__Exercise aim__
Retype every line from the start of the data down to and including the line with "UsdGeom.Scope.Define(stage, '/World/Looks')". Skip the pictures.

__Collected material__
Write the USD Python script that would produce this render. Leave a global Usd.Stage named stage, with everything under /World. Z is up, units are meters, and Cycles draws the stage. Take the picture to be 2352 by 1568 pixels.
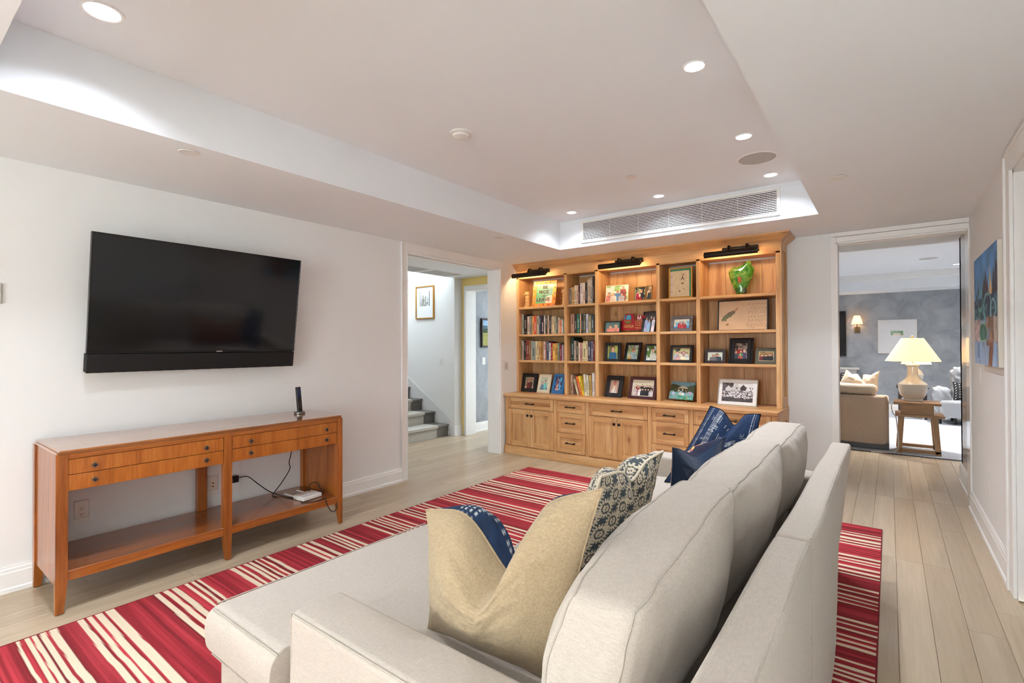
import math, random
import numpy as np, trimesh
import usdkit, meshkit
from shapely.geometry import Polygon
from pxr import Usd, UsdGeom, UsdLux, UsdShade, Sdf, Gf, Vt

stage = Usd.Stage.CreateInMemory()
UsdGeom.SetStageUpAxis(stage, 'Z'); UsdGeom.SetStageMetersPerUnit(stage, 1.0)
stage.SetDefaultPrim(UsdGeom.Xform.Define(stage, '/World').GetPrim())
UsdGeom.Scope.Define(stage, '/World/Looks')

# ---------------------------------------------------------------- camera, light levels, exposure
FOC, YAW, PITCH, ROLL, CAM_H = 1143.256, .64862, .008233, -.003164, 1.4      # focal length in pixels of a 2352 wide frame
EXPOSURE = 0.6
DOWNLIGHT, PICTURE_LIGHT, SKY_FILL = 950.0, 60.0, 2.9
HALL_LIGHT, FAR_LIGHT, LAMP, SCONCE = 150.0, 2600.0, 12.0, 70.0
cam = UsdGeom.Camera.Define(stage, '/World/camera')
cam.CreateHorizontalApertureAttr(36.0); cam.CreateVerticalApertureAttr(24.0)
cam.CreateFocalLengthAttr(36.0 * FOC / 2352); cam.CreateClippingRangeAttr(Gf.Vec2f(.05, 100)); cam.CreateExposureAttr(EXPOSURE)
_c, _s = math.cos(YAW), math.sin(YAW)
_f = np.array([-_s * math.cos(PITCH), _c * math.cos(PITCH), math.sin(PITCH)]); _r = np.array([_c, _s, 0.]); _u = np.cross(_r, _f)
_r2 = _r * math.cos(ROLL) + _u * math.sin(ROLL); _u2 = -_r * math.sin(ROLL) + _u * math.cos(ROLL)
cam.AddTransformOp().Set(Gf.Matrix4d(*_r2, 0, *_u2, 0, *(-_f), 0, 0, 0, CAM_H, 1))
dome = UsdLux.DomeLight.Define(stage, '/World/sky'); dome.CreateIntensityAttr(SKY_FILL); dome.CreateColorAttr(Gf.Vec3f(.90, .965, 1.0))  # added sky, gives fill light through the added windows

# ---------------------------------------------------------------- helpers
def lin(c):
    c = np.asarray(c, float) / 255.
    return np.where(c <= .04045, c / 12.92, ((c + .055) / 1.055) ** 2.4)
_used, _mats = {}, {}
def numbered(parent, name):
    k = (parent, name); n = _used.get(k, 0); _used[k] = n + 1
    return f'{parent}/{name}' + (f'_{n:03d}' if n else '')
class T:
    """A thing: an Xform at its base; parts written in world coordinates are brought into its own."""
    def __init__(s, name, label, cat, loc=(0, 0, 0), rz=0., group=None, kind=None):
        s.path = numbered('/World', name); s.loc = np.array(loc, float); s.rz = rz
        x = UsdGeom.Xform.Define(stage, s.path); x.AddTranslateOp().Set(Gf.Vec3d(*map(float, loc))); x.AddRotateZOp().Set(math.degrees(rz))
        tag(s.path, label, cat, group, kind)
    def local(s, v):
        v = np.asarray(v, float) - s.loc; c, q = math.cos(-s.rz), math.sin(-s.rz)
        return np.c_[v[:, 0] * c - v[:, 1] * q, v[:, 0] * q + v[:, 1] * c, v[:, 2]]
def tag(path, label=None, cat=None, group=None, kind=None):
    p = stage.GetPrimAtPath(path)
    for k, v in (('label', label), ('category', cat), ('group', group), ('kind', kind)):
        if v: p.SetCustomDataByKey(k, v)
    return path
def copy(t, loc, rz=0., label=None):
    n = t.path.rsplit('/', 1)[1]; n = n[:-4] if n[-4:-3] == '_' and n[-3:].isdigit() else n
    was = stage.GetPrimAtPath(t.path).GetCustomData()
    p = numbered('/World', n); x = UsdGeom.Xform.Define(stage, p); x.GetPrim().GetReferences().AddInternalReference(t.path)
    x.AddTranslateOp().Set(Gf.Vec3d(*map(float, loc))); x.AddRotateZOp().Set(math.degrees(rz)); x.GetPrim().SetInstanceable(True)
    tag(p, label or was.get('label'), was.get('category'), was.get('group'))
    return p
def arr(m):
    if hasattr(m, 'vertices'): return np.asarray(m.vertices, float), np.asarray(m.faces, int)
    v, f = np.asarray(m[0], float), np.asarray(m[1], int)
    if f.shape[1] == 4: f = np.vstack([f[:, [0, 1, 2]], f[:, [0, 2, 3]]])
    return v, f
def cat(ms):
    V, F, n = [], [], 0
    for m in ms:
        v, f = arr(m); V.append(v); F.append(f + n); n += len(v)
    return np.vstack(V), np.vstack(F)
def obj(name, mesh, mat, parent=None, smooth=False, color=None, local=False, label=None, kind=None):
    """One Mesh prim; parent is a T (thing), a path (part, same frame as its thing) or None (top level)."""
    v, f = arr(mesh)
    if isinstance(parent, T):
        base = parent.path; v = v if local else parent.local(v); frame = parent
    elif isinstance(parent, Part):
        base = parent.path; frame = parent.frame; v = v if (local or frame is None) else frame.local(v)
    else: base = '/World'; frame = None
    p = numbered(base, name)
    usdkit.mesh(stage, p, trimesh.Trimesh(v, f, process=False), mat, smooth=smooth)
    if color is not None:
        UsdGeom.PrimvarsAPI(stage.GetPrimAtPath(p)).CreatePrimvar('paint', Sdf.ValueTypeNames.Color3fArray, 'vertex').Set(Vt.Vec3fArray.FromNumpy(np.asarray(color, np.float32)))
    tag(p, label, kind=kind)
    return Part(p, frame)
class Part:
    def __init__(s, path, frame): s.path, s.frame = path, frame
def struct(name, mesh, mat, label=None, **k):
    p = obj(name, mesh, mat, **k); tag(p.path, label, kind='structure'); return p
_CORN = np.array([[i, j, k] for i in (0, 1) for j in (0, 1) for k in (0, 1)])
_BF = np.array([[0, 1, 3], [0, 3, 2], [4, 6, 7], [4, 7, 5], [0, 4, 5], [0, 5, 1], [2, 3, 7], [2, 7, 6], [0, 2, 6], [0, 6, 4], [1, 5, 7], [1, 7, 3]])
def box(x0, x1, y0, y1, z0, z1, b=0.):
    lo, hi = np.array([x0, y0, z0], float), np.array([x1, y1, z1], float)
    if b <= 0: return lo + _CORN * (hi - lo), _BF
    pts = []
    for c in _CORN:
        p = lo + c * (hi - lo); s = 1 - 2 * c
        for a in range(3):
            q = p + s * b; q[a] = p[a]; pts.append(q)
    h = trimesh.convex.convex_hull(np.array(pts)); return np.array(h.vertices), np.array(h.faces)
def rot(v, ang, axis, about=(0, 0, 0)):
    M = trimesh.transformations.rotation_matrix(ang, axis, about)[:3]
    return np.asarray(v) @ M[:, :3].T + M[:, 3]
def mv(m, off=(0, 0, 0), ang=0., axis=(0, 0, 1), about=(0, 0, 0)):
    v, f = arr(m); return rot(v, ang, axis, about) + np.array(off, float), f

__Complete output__
Write the USD Python script that would produce this render. Leave a global Usd.Stage named stage, with everything under /World. Z is up, units are meters, and Cycles draws the stage. Take the picture to be 2352 by 1568 pixels.
import math, random
import numpy as np, trimesh
import usdkit, meshkit
from shapely.geometry import Polygon
from pxr import Usd, UsdGeom, UsdLux, UsdShade, Sdf, Gf, Vt

stage = Usd.Stage.CreateInMemory()
UsdGeom.SetStageUpAxis(stage, 'Z'); UsdGeom.SetStageMetersPerUnit(stage, 1.0)
stage.SetDefaultPrim(UsdGeom.Xform.Define(stage, '/World').GetPrim())
UsdGeom.Scope.Define(stage, '/World/Looks')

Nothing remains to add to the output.